There are plenty of interesting language features which are useful -- support for "optional semicolons" isn't one of them. The feature needs to die, and people should just choose to use a language that suits their need to type -- or not type -- a ';'.

We should also use a fully-parenthesized prefix syntax so we don't get a mishmash of lines with and without parentheses used to override operator precedence!

I agree Javascript's "automatic semicolon insertion" is a terrible feature, but largely because the description is so hard to understand that programmers don't know when the semicolon is required.

In an expression-oriented language, like Xtend seems to be, the rule for when you need a semicolon is simple. The parser makes the longest legal expression it can, if that's not what you mean, then add a semicolon. It's no harder to understand than the lexer equivalent (the lexer makes the longest token you can, if you want to resolve the ambiguity insert a space), or the operator precedence rule (the parser will interpret infix operations using this precedence table, if that isn't what you mean use parentheses).

Matlab, for example, doesn't require commas to separate list elements, and doesn't require but allows semicolons at the end of lines, and nobody complains.
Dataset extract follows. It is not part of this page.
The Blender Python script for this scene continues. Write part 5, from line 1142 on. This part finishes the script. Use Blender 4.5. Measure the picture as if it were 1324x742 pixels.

Sorry for not understanding, but can you explain what the ambiguity is here?
A C-like parser will keep parsing an expression as long as it's legal. Take:

    foo("bar") * a
It will parse the call to 'foo', then see the '*' which is an infix operator and parse the whole thing as a multiplication expression. In most C-like languages, '(' is both a prefix operator (for grouping) and an infix operator (for function calls). So:

    foo("bar") (a + b)
Is ambiguous if you don't require semicolons to separate expressions. The parser will parse the call to foo, then see the '(' and parse that as a call to the value returned by 'foo'. To stop that, you use the semicolon to stop parsing one expression, so the next '(' is treated as a prefix operator.
Wow, yes of course. For some reason I thought Xtend was whitespace sensitive, so just having a newline was enough.